29 Eylül 2010 Çarşamba

oh

Okul başladığından beridir kendime yapacağıma dair söz verdiğim bir takım planlar vardı. Öncelikle oryantasyondan sonraki gün (cumartesi) gittiğim Şebnem Ferah Harbiye Açık Hava Tiyatrosu Akustik Konserini anlatan ekşiSözlük entry'mi bir de blogumda paylaşıyorum.

"mükemmel bir gecenin ardından yatağıma huzurla dönmenin sebebi olan konser.

konser öncesini anlatarak başlayayım. korkunç bir sıra vardı sol giriş kapısında. beşiktaştan kalkan dolmuşla gelenlerin direk olarak karşılaştığı bir sıraydı bu. herkes de haliyle gördükleri ilk sıraya katıldı, böylece uzayıp giden akılalmaz bir kuyruk oluştu. fakat taksimden yürüyerek gelenlerden birisi olarak biliyordum ki, uzun kuyruğun yanında 15-20 kişilik bir kuyruğa girip içeriye 3 dakikada girmek de mümkündü. onlarca dakika ayakta konser alanına girmeyi bekleyen çokça kişinin hakkını yemiş gibi, ama haksız da bir şey yapmıyormuş gibi hissetmenin ne demek olduğunu orda anladım işte.

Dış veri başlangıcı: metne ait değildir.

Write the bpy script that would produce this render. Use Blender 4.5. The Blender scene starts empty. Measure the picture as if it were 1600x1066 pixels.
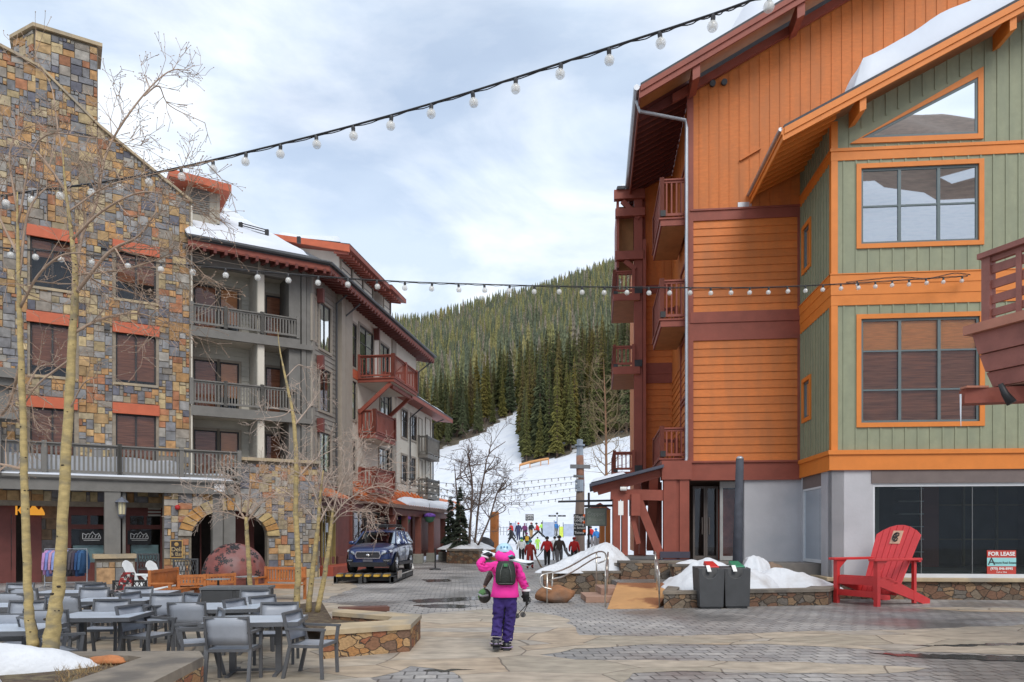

sahne ise, her şebnem ferah konseri gibi şıktı. bir ev odasını andıran dekorasyonda, deri koltuk, siyah masa, 3 tane yerden yükselen sarı aydınlatma ışığı, arka tarafta davulun platformuna doğru yükselen kırmızı merdivenler, iki yanda yukarıdan sarkan avizeler vardı. güzel görüntüyü o kadar ciddiye almışlardı ki, metin türkcan'ı ile defa "üstlü" gördük. konser boyunca konuk olarak sahne alan bir ritim gitarist, bir klarnetçi ve 4 kişiden oluşan yaylı orkestrayla birlikte toplamda 13 kişi (gerçi 14 de sayılabilir, geri vokal yapan ceren tügen hamileydi) şarkıları akustik bir biçimde performe ettiler. şarkıları orjinal akışına çok benzer şekilde çaldılar. hatta davulun bile sesini bastırmamışlardı ki, birçok şarkıda oturduğum yerden kafa sallamaya niyetlendim. konserin tek kötü yanı, en sevdiğim albüm olan benim adım orman albümünden sadece 5 şarkı çaldılar (insanlık, ateşe yakın, eski, istiklal caddesi kadar, yalnız) . 9.30'da sahne almaya başlayıp, açık havada verilen konserin saat 12'de sonlandırma zorunluluğu gereği tam 12'de bitirdiler. "daha çok çalalım mı, engel var mı çalmamıza" diye sorup seyirciyi tek bir ağızdan "daha çok çalın" diye bağırttıktan ve "rejiden bir sorun yokmuş cevabı aldık, o zaman doya doya çalabiliriz şarkıları" deyip, yine de 12'de sahneden inince, biraz kandırılmış da hissettim açıkçası.

ayrıca, şebnem ferah dobra dobra şunları da söyleri : "olur olmaz kafalarına eseni yapanların sebep olarak "burası demokratik bir ülke" demesi üzerine, biz de geç saatlere kadar dilediğimiz gibi müzik yapıp "burası demokratik bir ülke" deme hakkına sahip oluyoruz". lafı gediğine koymak böyle bir şey işte.

hastasıyız."

1 yorum:

  1. ah ah ne de güzel anlatmışsın! Ordaydım, yine olsa yine yaparım!